Experts throw out ‘bizarre’ health and safety excuses
A ban on paperclips in an office and the cancellation of a custard pie fight were among hundreds of issues reported to health and safety myth busters.
The Department of Work and Pensions announced on 25 March that more than 600 people had approached the Health and Safety Executive’s (HSE) Myth Busters Challenge Panel in its first three years after being told that health and safety stopped them from doing something. To date, more than 350 cases have been considered and the HSE’s findings published on its website.
In the vast majority of cases, the HSE panel confirmed that health and safety regulations did not require the activity to be banned.
Work and Pensions Minister Lord Freud said: “People have had enough of bizarre health and safety excuses. For too long businesses have been consumed by red tape and confusion, often feeling they needed to go beyond the requirements of the law, but it’s never been easier to understand the rules and make the right choice, without diluting protection for workers.”

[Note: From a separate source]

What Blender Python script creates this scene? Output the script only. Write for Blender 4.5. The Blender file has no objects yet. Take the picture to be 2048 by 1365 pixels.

Other issues raised with the HSE panel included the cancellation of a school production because the lighting operator had not attended a ladder training course and sheep and cow droppings in a field preventing a Scout group from camping.
Meanwhile, a report published on 24 March revealed that the HSE had reduced health and safety legislation overall by 50 per cent.
The report said: “Business response to these reforms has been strongly positive and they have been achieved without reducing health and safety protection for workers.
“Most recently, the passage of the Deregulation Act 2015 has put in place the final piece of the jigsaw. It provides the next government with the means to exempt from health and safety law some 1.8 million self-employed jobs in occupations that present no potential risk to others.”